The Dream Hotel is a gripping speculative mystery about the seductive dangers of the technologies that are supposed to make our lives easier. As terrifying as it is inventive, it explores how well we can ever truly know those around us – even with the most invasive surveillance systems in place.
PUBLISHERS WEEKLY
Lalami (The Other Americans) delivers a stirring dystopian tale of dwindling privacy and freedom in the digital age. In the late 2030s, Sara T. Hussein, 38, a Muslim American art archivist, is detained by officials from the Risk Assessment Administration, who claim data recorded by her Dreamsaver implant, which was originally developed to treat sleep apnea, predicts she will murder her husband.

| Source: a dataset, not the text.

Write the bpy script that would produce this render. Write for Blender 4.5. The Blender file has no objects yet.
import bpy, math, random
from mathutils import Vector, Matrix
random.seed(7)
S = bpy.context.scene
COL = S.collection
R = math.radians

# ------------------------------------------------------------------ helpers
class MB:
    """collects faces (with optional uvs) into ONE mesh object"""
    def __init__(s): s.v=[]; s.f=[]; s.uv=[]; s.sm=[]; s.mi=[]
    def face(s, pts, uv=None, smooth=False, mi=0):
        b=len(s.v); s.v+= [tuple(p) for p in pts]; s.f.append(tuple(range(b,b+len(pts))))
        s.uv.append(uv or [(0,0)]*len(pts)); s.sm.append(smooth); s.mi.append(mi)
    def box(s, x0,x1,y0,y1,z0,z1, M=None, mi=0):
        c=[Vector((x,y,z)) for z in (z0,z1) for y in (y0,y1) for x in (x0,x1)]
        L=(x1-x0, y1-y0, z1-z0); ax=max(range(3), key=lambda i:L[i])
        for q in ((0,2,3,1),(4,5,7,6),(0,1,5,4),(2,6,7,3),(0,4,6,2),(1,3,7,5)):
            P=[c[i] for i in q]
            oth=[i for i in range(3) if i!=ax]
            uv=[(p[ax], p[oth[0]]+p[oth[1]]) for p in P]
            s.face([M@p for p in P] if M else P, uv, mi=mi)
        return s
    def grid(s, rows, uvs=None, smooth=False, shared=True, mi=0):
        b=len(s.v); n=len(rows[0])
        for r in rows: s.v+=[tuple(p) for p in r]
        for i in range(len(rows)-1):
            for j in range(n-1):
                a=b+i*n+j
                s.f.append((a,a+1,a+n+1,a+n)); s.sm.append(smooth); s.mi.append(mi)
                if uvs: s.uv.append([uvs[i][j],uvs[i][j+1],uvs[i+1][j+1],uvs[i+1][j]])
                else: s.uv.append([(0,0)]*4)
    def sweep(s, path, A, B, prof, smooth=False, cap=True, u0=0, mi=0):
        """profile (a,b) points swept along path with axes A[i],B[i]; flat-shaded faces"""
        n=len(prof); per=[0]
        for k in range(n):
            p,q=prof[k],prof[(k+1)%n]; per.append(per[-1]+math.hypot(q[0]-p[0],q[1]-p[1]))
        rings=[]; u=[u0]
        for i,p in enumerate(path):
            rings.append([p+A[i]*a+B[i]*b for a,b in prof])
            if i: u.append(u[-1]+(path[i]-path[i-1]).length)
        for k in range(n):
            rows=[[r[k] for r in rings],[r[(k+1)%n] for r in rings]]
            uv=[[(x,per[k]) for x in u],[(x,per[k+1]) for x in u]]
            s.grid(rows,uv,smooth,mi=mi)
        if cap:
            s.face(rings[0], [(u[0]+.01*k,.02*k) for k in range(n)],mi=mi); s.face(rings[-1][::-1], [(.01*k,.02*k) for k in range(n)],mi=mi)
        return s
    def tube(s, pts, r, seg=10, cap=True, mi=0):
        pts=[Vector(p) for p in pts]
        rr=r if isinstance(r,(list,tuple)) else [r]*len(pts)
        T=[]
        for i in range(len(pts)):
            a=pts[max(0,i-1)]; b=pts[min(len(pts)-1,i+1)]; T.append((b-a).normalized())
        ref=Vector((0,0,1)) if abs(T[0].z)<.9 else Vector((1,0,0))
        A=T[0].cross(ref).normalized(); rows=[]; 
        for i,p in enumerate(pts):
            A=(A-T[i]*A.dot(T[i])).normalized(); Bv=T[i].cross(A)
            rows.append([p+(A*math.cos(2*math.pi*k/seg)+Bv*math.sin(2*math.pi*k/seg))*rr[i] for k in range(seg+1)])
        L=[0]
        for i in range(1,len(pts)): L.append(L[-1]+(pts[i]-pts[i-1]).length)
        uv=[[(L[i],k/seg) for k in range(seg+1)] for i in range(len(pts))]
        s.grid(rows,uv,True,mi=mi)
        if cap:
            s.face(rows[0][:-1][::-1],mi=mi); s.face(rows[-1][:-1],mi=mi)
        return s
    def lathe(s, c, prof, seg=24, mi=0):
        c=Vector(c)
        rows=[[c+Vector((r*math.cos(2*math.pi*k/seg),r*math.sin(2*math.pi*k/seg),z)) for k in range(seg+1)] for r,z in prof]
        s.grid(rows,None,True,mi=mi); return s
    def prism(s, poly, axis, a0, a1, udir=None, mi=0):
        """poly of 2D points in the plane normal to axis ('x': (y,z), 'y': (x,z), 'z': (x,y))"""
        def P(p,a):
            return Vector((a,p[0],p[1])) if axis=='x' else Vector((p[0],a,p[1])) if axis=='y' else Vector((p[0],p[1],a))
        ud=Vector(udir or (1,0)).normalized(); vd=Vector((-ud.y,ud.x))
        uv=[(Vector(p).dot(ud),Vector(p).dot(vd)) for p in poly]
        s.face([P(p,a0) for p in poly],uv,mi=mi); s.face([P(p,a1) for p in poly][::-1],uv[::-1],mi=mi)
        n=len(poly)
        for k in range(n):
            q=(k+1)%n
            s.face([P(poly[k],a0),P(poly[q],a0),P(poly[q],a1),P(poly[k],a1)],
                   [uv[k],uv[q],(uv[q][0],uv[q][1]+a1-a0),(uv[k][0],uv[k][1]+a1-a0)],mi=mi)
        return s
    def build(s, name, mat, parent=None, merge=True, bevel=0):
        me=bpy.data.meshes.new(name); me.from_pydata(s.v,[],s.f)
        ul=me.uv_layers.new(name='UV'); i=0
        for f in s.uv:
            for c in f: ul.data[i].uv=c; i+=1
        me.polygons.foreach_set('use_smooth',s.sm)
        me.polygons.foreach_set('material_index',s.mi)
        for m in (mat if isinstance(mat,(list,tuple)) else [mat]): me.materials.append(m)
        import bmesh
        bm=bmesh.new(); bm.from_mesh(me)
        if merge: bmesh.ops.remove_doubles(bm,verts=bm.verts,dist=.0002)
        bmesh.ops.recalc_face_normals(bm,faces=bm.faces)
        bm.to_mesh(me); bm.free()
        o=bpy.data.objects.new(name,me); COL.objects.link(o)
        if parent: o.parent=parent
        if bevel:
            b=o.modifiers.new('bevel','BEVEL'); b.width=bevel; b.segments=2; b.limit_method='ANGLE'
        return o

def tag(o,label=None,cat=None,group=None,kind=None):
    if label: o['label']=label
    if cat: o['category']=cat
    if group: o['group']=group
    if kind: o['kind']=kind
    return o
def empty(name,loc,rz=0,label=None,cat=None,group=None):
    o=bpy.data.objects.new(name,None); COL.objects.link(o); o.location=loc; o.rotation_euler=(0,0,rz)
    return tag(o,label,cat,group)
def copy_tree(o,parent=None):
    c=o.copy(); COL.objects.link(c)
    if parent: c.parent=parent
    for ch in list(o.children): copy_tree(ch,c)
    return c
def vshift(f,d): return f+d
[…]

She's held at a repurposed elementary school for "observation," which stretches on for nearly a year, and forced to work in the de facto prison's laundry room. "Retainees," as prisoners like Sara are called, are promised their freedom if they're compliant and they stop dreaming about potential crimes, but she's released only after making a nuisance by organizing a work stoppage. She returns home to her husband and twin toddlers, who urge her to stay out of trouble, but she immediately starts planning to help her friends at the retention center regain their freedom, partnering with a former retainee whom she met inside. The premise calls to mind Philip K. Dick's The Minority Report, but Lalami's version is chillingly original, echoing widespread fears about the abuse of surveillance technology, and she balances high-concept speculative elements with deep character work. This surreal story feels all too plausible.